- Task to complete
Identify all lines in the data containing the string "scene". Copy them out.

**** Data provided ****

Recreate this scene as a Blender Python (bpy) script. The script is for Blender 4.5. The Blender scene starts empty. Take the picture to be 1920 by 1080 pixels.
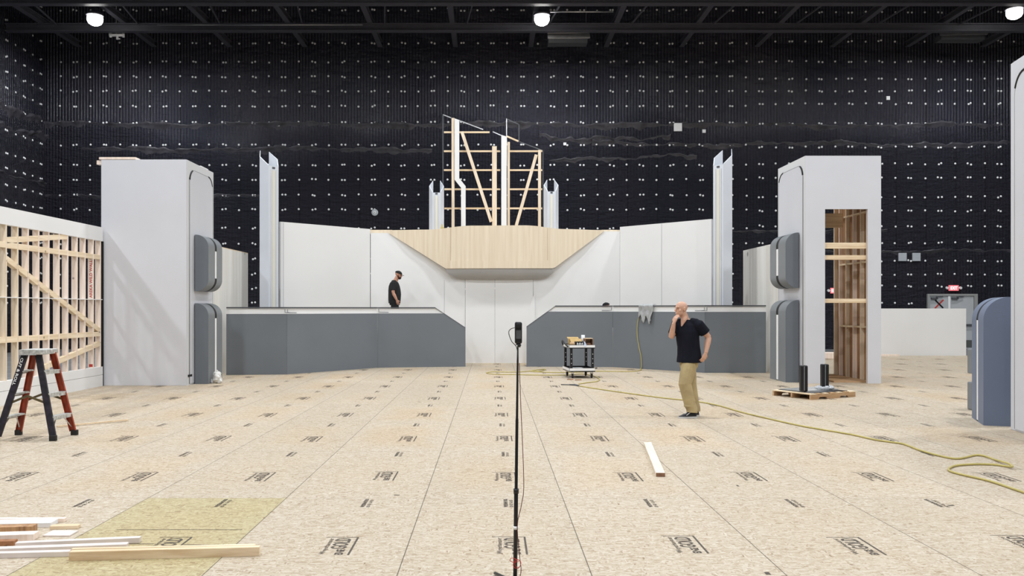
import bpy, bmesh, math, random
from mathutils import Vector, Matrix
random.seed(7)
C = bpy.context.scene.collection
PI = math.pi
# ---------------------------------------------------------------- camera constants (metres, 1920x1080 frame)
F, CX, CY, H = 1590.0, 922.0, 579.0, 1.67
def gp(x, y):
    d = F*H/(y-CY); return Vector(((x-CX)/F*d, d, 0))
def at(x, y, d):
    return Vector(((x-CX)/F*d, d, H+(CY-y)/F*d))
def xa(x, d): return (x-CX)/F*d
def za(y, d): return H+(CY-y)/F*d
def S(r, g, b):
    f = lambda c: (c/255/12.92) if c <= 10 else ((c/255+.055)/1.055)**2.4
    return (f(r), f(g), f(b), 1)
# ---------------------------------------------------------------- materials
MATS = {}
def base_mat(name):
    m = bpy.data.materials.new(name); m.use_nodes = True
    nt = m.node_tree; b = nt.nodes['Principled BSDF']
    MATS[name] = m
    return m, nt, b
def N(nt, t, **kw):
    n = nt.nodes.new(t)
    for k, v in kw.items():
        if k in n.inputs.keys(): n.inputs[k].default_value = v
        else: setattr(n, k, v)
    return n
def math_node(nt, op, a, b=None, c=None):
    n = nt.nodes.new('ShaderNodeMath'); n.operation = op
    for i, v in enumerate((a, b, c)):
        if v is None: continue
        if isinstance(v, (int, float)): n.inputs[i].default_value = v
        else: nt.links.new(v, n.inputs[i])
    return n.outputs[0]
def mix(nt, fac, a, b, blend='MIX'):
    n = nt.nodes.new('ShaderNodeMix'); n.data_type = 'RGBA'; n.blend_type = blend
    for i, v in ((0, fac), (6, a), (7, b)):
        if isinstance(v, (int, float, tuple)): n.inputs[i].default_value = v
        else: nt.links.new(v, n.inputs[i])
    return n.outputs[2]
def noise(nt, vec, scale, detail=4, rough=.55):
    n = N(nt, 'ShaderNodeTexNoise'); n.inputs['Scale'].default_value = scale
    n.inputs['Detail'].default_value = detail; n.inputs['Roughness'].default_value = rough
    if vec is not None: nt.links.new(vec, n.inputs['Vector'])
    return n.outputs['Fac']
def ramp(nt, fac, stops):
    r = nt.nodes.new('ShaderNodeValToRGB'); e = r.color_ramp.elements
    while len(e) < len(stops): e.new(.5)
    for el, (p, c) in zip(e, stops):
        el.position = p; el.color = c if not isinstance(c, (int, float)) else (c, c, c, 1)
    nt.links.new(fac, r.inputs[0]); return r.outputs[0]
def coords(nt, scale=(1, 1, 1), rot=(0, 0, 0), kind='Object'):
    t = nt.nodes.new('ShaderNodeTexCoord'); mp = nt.nodes.new('ShaderNodeMapping')
    mp.inputs['Scale'].default_value = scale; mp.inputs['Rotation'].default_value = rot
    nt.links.new(t.outputs[kind], mp.inputs[0]); return mp.outputs[0]
def world_coords(nt, scale=(1, 1, 1), rot=(0, 0, 0)):
    t = nt.nodes.new('ShaderNodeNewGeometry'); mp = nt.nodes.new('ShaderNodeMapping')
    mp.inputs['Scale'].default_value = scale; mp.inputs['Rotation'].default_value = rot
    nt.links.new(t.outputs['Position'], mp.inputs[0]); return mp.outputs[0]
def bump(nt, b, h, strength=.2, dist=.01):
    bp = nt.nodes.new('ShaderNodeBump'); bp.inputs['Strength'].default_value = strength
    bp.inputs['Distance'].default_value = dist
    nt.links.new(h, bp.inputs['Height']); nt.links.new(bp.outputs[0], b.inputs['Normal'])
def paint(name, col, rough=.55, var=.06, scale=1.2, metal=0, bmp=0.0, spec=.4, bscale=40):
    m, nt, b = base_mat(name)
    v = coords(nt)
    f = noise(nt, v, scale, 5)
    lo = tuple(c*(1-var) for c in col[:3])+(1,); hi = tuple(min(1, c*(1+var)) for c in col[:3])+(1,)
    nt.links.new(ramp(nt, f, [(.3, lo), (.7, hi)]), b.inputs['Base Color'])
    b.inputs['Roughness'].default_value = rough; b.inputs['Metallic'].default_value = metal
    b.inputs['Specular IOR Level'].default_value = spec
    if bmp: bump(nt, b, noise(nt, v, bscale, 3), bmp, .01)
    return m
def wood(name, light, dark, axis='Z', fine=1.0, rough=.6):
    m, nt, b = base_mat(name)
    sc = {'X': (.6, 14, 14), 'Y': (14, .6, 14), 'Z': (14, 14, .6)}[axis]
    v = coords(nt, tuple(s*fine for s in sc))
    f = noise(nt, v, 1.0, 6, .6)
    sc2 = tuple(s*3.1 for s in sc); f2 = noise(nt, coords(nt, sc2), 1.0, 3, .5)
    f3 = math_node(nt, 'ADD', math_node(nt, 'MULTIPLY', f, .7), math_node(nt, 'MULTIPLY', f2, .3))
    col = ramp(nt, f3, [(.32, dark), (.6, light)])
    kn = nt.nodes.new('ShaderNodeTexVoronoi'); kn.inputs['Scale'].default_value = 2.3*fine
    nt.links.new(coords(nt), kn.inputs['Vector'])
    kf = ramp(nt, kn.outputs['Distance'], [(.03, 1), (.07, 0)])
    col = mix(nt, kf, col, tuple(c*.45 for c in dark[:3])+(1,))
    nt.links.new(col, b.inputs['Base Color']); b.inputs['Roughness'].default_value = rough
    b.inputs['Specular IOR Level'].default_value = .25
    bump(nt, b, f3, .12, .004)
    return m
def emis(name, col, strength, basecol=None):
    m, nt, b = base_mat(name)
    b.inputs['Base Color'].default_value = basecol or col
    b.inputs['Emission Color'].default_value = col; b.inputs['Emission Strength'].default_value = strength
    return m
WHITE = paint('white_paint', (.80, .795, .79, 1), .55, .018, .7)
TOWER = paint('tower_paint', (.63, .635, .675, 1), .5, .03, .8)
PANELW = paint('panel_paint', (.67, .675, .69, 1), .5, .02, .9)
PILLAR = paint('pillar_metal_paint', (.66, .69, .75, 1), .38, .03, 1.5)
GREY = paint('slate_paint', (.166, .184, .206, 1), .5, .05, .8)
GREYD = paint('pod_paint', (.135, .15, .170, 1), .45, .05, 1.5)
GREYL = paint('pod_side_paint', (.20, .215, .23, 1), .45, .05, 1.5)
BLUEG = paint('bluegrey_paint', (.155, .19, .275, 1), .5, .03, 1.0)
CAPG = paint('cap_grey', (.085, .09, .1, 1), .5, .05, 3)
BLACK = paint('black_gap', (.008, .008, .009, 1), .6, .05, 3)
BLACKP = paint('black_plastic', (.011, .011, .014, 1), .38, .1, 8)
STEEL = paint('steel', (.55, .55, .56, 1), .32, .12, 6, metal=.85)
ALU = paint('paint_spattered_aluminium', (.50, .50, .48, 1), .5, .4, 22, metal=.35)
BEAM = paint('black_steel', (.085, .085, .105, 1), .5, .1, 3)
CREAM = paint('cream_strip', (.72, .70, .62, 1), .45, .03, 2)
ORANGE = paint('orange_fibreglass', (.30, .045, .018, 1), .45, .3, 12)
LADBLACK = paint('ladder_black', (.022, .018, .028, 1), .5, .5, 14)
RUBBER = paint('rubber', (.02, .018, .018, 1), .8, .2, 9)
HOSE = paint('yellow_hose', (.50, .42, .14, 1), .5, .12, 6)
RED = paint('red_paint', (.50, .05, .04, 1), .5, .1, 9)
REDWIRE = paint('red_wire', (.45, .03, .03, 1), .45, .08, 9)
INK = paint('stamp_ink', (.085, .068, .054, 1), .8, .2, 30)
SKIN = paint('skin', (.60, .35, .25, 1), .5, .08, 9, bmp=.05)
SKIN2 = paint('fair_skin', (.52, .27, .19, 1), .5, .08, 9)
SHIRT = paint('black_shirt', (.0075, .0085, .015, 1), .85, .2, 5, bmp=.5, bscale=11, spec=.15)
SHIRT2 = paint('black_workwear', (.010, .010, .012, 1), .85, .2, 5, bmp=.4, bscale=11)
KHAKI = paint('khaki_cloth', (.43, .335, .175, 1), .85, .14, 7, bmp=.7, bscale=9)
SOLE = paint('shoe_sole', (.62, .61, .60, 1), .6, .05, 9)
SHOE = paint('shoe_upper', (.022, .022, .028, 1), .55, .2, 9)
BEARD = paint('beard', (.05, .016, .008, 1), .9, .3, 60, bmp=.4)
CLOTH = paint('grey_towel', (.42, .43, .435, 1), .9, .12, 12, bmp=.5, bscale=60)
BROW = paint('grey_eyebrow', (.32, .22, .17, 1), .8)
EYE2 = paint('eye_grey', (.22, .17, .15, 1), .3)
EYE = paint('eye', (.05, .04, .035, 1), .2, .02, 1)
PIN = paint('white_pin', (.82, .82, .82, 1), .4, .03, 5)
PLATEW = paint('white_plate', (.86, .86, .86, 1), .5, .03, 5)
PLATEG = paint('grey_plate', (.42, .45, .48, 1), .5, .03, 5)
DOORP = paint('door_paint', (.46, .475, .49, 1), .5, .04, 2)
DOORF = paint('door_frame_paint', (.30, .30, .295, 1), .5, .06, 2)
CONC = paint('concrete', (.20, .205, .21, 1), .6, .25, 1.1, bmp=.1)
CARD = paint('cardboard', (.50, .34, .14, 1), .8, .12, 12)
PAPER = paint('paper', (.74, .75, .78, 1), .7, .04, 12)
COPPER = paint('box_end_wood', (.23, .12, .07, 1), .6, .3, 14)
PINKWD = paint('painted_lath', (.74, .66, .62, 1), .65, .08, 6)
BARK = paint('bark_brown', (.33, .15, .07, 1), .8, .3, 25, bmp=.4)
PINE = wood('pine_z', S(240, 224, 202), S(214, 190, 160), 'Z')
PINEX = wood('pine_x', S(238, 218, 188), S(204, 172, 132), 'X')
PINEY = wood('pine_y', S(242, 224, 196), S(216, 190, 152), 'Y')
PINEP = wood('pine_pale', S(248, 232, 220), S(228, 205, 186), 'Z')
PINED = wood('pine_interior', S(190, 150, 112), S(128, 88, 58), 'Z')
PALLET = wood('pallet_wood', S(206, 172, 134), S(150, 110, 76), 'X')
BIRCH = wood('birch_face', S(228, 226, 221), S(212, 208, 200), 'Z', .35)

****

- Complete answer
Recreate this scene as a Blender Python (bpy) script. The script is for Blender 4.5. The Blender scene starts empty. Take the picture to be 1920 by 1080 pixels.
C = bpy.context.scene.collection